Le dessin de l'aile ONERA-M6, ainsi que le détail du profil ONERA D qui a servi de point de départ à sa conception. Ce profil symétrique est aussi un grand classique de la mécanique des fluides expérimentale.
Quelques chiffres concernant l’instrumentation :
- 271 prises de pression de 0.8 mm de diamètre à l’extrados et l’intrados
- une balance dynamométrique de paroi à 5 composantes
- enduits visqueux pour visualiser les lignes de courant pariétales
- sublimation d’acénaphtène pour localiser la transition laminaire-turbulent dans la couche limite
- jauge de contrainte, capteur de pression instationnaire, accéléromètres pour analyse du tremblement
L’acénaphtène est un hydrocarbure constituant du goudron. Un film d’acénaphtène étalé sur l’aile a la propriété d’être « arraché » (on dit sublimé) quand l’écoulement est turbulent, ce qui permet de différencier les zones laminaires (en blanc) des zones turbulentes (en noir), la frontière caractérisant la transition.
Notes :
[1] CFD = Computational Fluid Dynamics, soit Simulation numérique des écoulements
[2] AGARD : Advisory Group for Aerospace Research and Development, soit Groupe consultatif pour la recherche et le développement en aérospatial.
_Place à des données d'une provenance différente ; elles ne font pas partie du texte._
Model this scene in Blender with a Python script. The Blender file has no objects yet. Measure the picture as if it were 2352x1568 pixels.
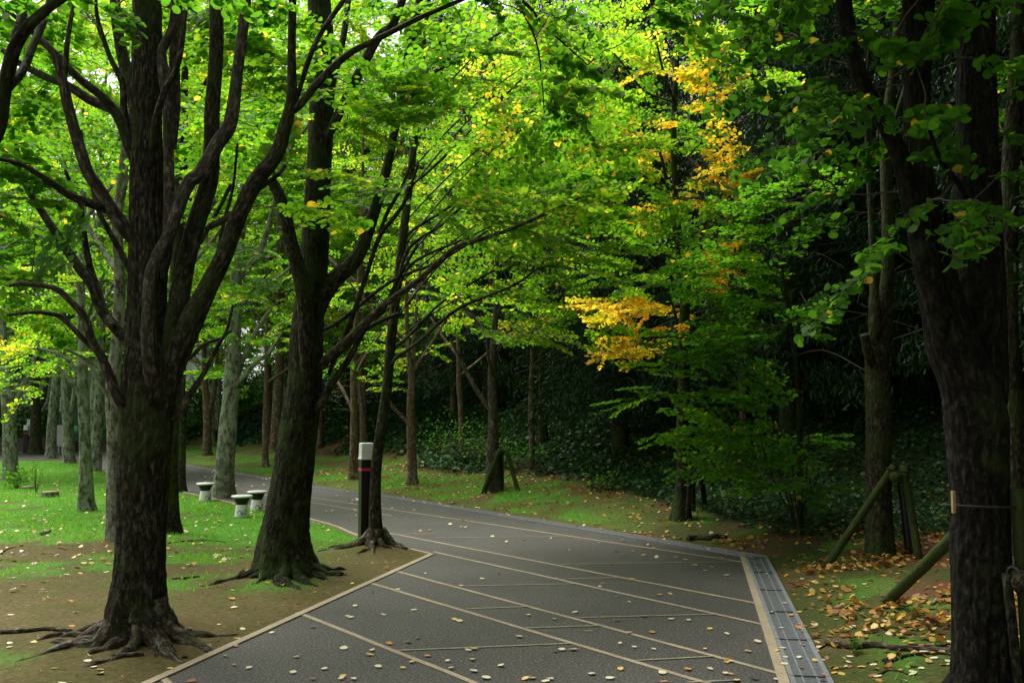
import bpy, math, random
import numpy as np
from mathutils import Vector
R = math.radians
rng = np.random.default_rng(11); random.seed(11)
scene = bpy.context.scene
COL = scene.collection
F = 2287.0; CX = 1176.0; CY = 784.0; HOR = 950.0; CAMH = 1.6
PITCH = math.atan((HOR-CY)/F)
cp, sp = math.cos(PITCH), math.sin(PITCH)
CAM = np.array([0, 0, CAMH])

def ray(px, py):
    a = (px-CX)/F; b = (CY-py)/F
    return np.array([a, cp-b*sp, sp+b*cp])
def at(px, py, Y):
    d = ray(px, py); return CAM+d*(Y/d[1])

# ------------------------------------------------------------------ noise
_h = np.random.default_rng(5).random((256, 256))
def vnoise(x, y):
    x = np.asarray(x, float); y = np.asarray(y, float)
    xi = np.floor(x).astype(int); yi = np.floor(y).astype(int); fx = x-xi; fy = y-yi
    fx = fx*fx*(3-2*fx); fy = fy*fy*(3-2*fy)
    a = _h[xi % 256, yi % 256]; b = _h[(xi+1) % 256, yi % 256]; c = _h[xi % 256, (yi+1) % 256]; d = _h[(xi+1) % 256, (yi+1) % 256]
    return (a*(1-fx)+b*fx)*(1-fy)+(c*(1-fx)+d*fx)*fy
def fbm(x, y, s=1.0, o=3):
    t = 0; a = .5
    for i in range(o):
        t = t+a*vnoise(x*s+17*i, y*s+31*i); s *= 2.1; a *= .5
    return t/(1-.5**o)
def sstep(a, b, x):
    t = np.clip((x-a)/(b-a), 0, 1); return t*t*(3-2*t)

# ------------------------------------------------------------------ plan of the place
OUT = np.array([(.9, -6.), (1.25, 2.), (1.89, 5.93), (2.86, 11.3), (0.05, 15.75), (-2.5, 19.75), (-4.35, 22.2), (-6.5, 25.8), (-10.2, 31.5), (-12.5, 36), (-16, 40.3), (-24, 41.6), (-60, 43)])
LEFT = np.array([(-5.2, -6.), (-3.2, 2.), (-2.2, 5.92), (-.92, 11.5), (-2.0, 13.2), (-3.07, 15.3), (-6.75, 20.6), (-12, 29), (-14.7, 33.4), (-18, 35), (-60, 36.5)])
def resample(P, n=6):
    P = np.asarray(P, float); k = len(P)
    Q = []
    for i in range(k-1):
        p0 = P[max(i-1, 0)]; p1 = P[i]; p2 = P[i+1]; p3 = P[min(i+2, k-1)]
        for j in range(n):
            t = j/n
            Q.append(.5*((2*p1)+(-p0+p2)*t+(2*p0-5*p1+4*p2-p3)*t*t+(-p0+3*p1-3*p2+p3)*t**3))
    Q.append(P[-1]); return np.array(Q)
OUTS = np.vstack([OUT[:4], resample(OUT[3:], 5)[1:]])
LEFTS = np.vstack([LEFT[:4], resample(LEFT[3:], 5)[1:]])
def sdist(P, x, y):
    x = np.asarray(x, float); y = np.asarray(y, float)
    best = np.full(x.shape, 1e9); sg = np.ones(x.shape)
    for i in range(len(P)-1):
        a = P[i]; b = P[i+1]; e = b-a; L2 = e@e
        t = np.clip(((x-a[0])*e[0]+(y-a[1])*e[1])/L2, 0, 1)
        dx = x-a[0]-t*e[0]; dy = y-a[1]-t*e[1]; d = np.hypot(dx, dy)
        s = np.where(e[0]*(y-a[1])-e[1]*(x-a[0]) < 0, 1., -1.)
        m = d < best-1e-9
        best = np.where(m, d, best); sg = np.where(m, s, sg)
    return best*sg
BUMPS = []
def terrain(x, y):
    x = np.asarray(x, float); y = np.asarray(y, float)
    d = sdist(OUTS, x, y)            # > 0 on the bank side
    l = -sdist(LEFTS, x, y)          # > 0 on the lawn side
    inside = (d < 0) & (l < 0)
    bank = .13*np.clip(d, 0, 4)+.40*(np.clip(d, 3.2, 20)-3.2)*sstep(3.0, 5, d)
    k = .12+.88*sstep(-22, -9, x)
    z = bank*k
    z = z+np.where(d > .3, (fbm(x, y, .5)-.5)*.35*sstep(.3, 4, d), 0)
    z = z+np.where(l > 0, (fbm(x, y, .35)-.5)*.25*sstep(.3, 5, l)+(fbm(x, y, 2.2)-.5)*.03*sstep(0, .5, l), 0)
    for bx, by, h, r in BUMPS:
        q = np.hypot(x-bx, y-by); z = z+h*np.exp(-(q/r)**2)*sstep(-.02, .15, np.maximum(l, d))
    edge = np.maximum(d, l)
    z = np.where(inside, -.012-.05*sstep(0, .25, -edge), z-.012)
    return z
_t = np.concatenate([np.linspace(2, 60, 5800)])
def hit(px, py):
    d = ray(px, py); d = d/d[1]
    z = CAM[2]+d[2]*_t; x = d[0]*_t
    g = terrain(x, _t); k = np.argmax(z < g)
    if z[k] >= g[k]: k = len(_t)-1
    return np.array([x[k], _t[k], g[k]])
BUMPS += [(-2.75, 7.35, .09, .55), (-2.3, 10.2, .08, .6), (-1.65, 12.2, .08, .45)]

# ------------------------------------------------------------------ mesh + tagging helpers
def tag(o, label=None, cat=None, group=None, kind=None):
    if label: o['label'] = label
    if cat: o['category'] = cat
    if group: o['group'] = group
    if kind: o['kind'] = kind
    return o
def empty(name, loc, rz=0.):
    o = bpy.data.objects.new(name, None); COL.objects.link(o); o.location = [float(v) for v in loc]; o.rotation_euler = (0, 0, rz); o.empty_display_size = .1
    return o
class MB:
    def __init__(s): s.v = []; s.f = []; s.n = 0; s.m = []; s.co = []
    def add(s, v, f, mi=0, co=None):
        v = np.asarray(v, float); s.v.append(v)
        for q in f: s.f.append([i+s.n for i in q]); s.m.append(mi)
        s.co.append(v if co is None else co); s.n += len(v)
    def box(s, c, size, rz=0, mi=0, taper=1.0):
        hx, hy, hz = [q/2 for q in size]; V = []
        for z, t in ((-hz, 1), (hz, taper)):
            for x, y in ((-hx, -hy), (hx, -hy), (hx, hy), (-hx, hy)):
                V.append((x*t, y*t, z))
        V = np.array(V); ca, sa = math.cos(rz), math.sin(rz)
        V = np.stack([V[:, 0]*ca-V[:, 1]*sa+c[0], V[:, 0]*sa+V[:, 1]*ca+c[1], V[:, 2]+c[2]], 1)
        s.add(V, [(3, 2, 1, 0), (4, 5, 6, 7), (0, 1, 5, 4), (1, 2, 6, 5), (2, 3, 7, 6), (3, 0, 4, 7)], mi)
    def lathe(s, prof, c=(0, 0, 0), n=28, mi=0):
        V = []; Fc = []
        for r, z in prof:
            for k in range(n):
                a = 2*math.pi*k/n; V.append((c[0]+r*math.cos(a), c[1]+r*math.sin(a), c[2]+z))
        for i in range(len(prof)-1):
            for k in range(n):
                Fc.append((i*n+k, i*n+(k+1) % n, (i+1)*n+(k+1) % n, (i+1)*n+k))
        Fc.append(tuple(reversed(range(n)))); Fc.append(tuple((len(prof)-1)*n+k for k in range(n)))
        s.add(V, Fc, mi)
    def build(s, name, mats, parent=None, origin=None, smooth=True):
        v = np.vstack(s.v)
        if origin is not None: v = v-np.asarray(origin)
        me = bpy.data.meshes.new(name); me.from_pydata(v.tolist(), [], s.f)
        if not isinstance(mats, (list, tuple)): mats = [mats]
        for m in mats: me.materials.append(m)
        me.polygons.foreach_set('material_index', s.m)
        me.polygons.foreach_set('use_smooth', [smooth]*len(s.f))
        at_ = me.attributes.new('bco', 'FLOAT_VECTOR', 'POINT'); at_.data.foreach_set('vector', np.vstack(s.co).astype(np.float32).ravel())
        me.update()
        o = bpy.data.objects.new(name, me); COL.objects.link(o)
        if parent is not None: o.parent = parent
        return o
def bevel(o, w=.01, seg=2):
    m = o.modifiers.new('bevel', 'BEVEL'); m.width = w; m.segments = seg; m.limit_method = 'ANGLE'; m.angle_limit = R(35)
    return o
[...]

Il s’agissait d’une agence de l’Otan (organisation du traité de l’Atlantique nord) qui a existé de 1952 à 1996, dont les finalités étaient principalement militaires. Son rôle était de favoriser les échanges d’information entre centres de recherche aérospatiaux. En 1996, le groupe AGARD a fusionné avec le DRG de l’Otan (groupe recherche défense) pour former le RTO (Research and Technology Organization). De nombreuses bases de données pour la validation des logiciels de simulation, notamment en aérodynamique, ont été créées et partagées parmi les membres de l’OTAN, sous l’égide de l’AGARD. L’aile Onera M6 en est un des cas les plus connus. L’ONERA, membre de l’AGARD dès les débuts, est depuis partenaire du RTO.
[3] Le nombre de Mach (Ma), sans dimension, exprime le rapport de la vitesse d’un écoulement à la vitesse du son. Le nombre de Mach dans l’air dépend de la température donc de l’altitude. Mach 0.7 correspond à 0.7 fois la vitesse du son, soit 0,7 x 300 m/s = 210 m/s à l’altitude 10.000 m. Mach 0.7 c’est 0.7 * 340 m/s = 238 m/s au niveau de la mer.
[4] Incidence : angle entre la corde du profil et la direction du vent attaquant le profil (souvent noté alpha)
[5] Le nombre de Reynolds (Re) est un nombre sans dimension utilisé en aérodynamique. Il représente le rapport entre les forces d'inertie et les forces visqueuses présentes dans l’écoulement. C’est un paramètre essentiel pour caractériser le régime d’écoulement dans la couche limite proche de la paroi : entièrement laminaire aux très faibles Re, entièrement turbulent aux très grands Re,…).
[6] Les principaux résultats concernant l’aile M6 sont consignés dans :
Schmitt, V., and Charpin, F.,Pressure Distributions on the ONERA-M6 Wing at Transonic Mach Number, AGARD AR 138, May 1979.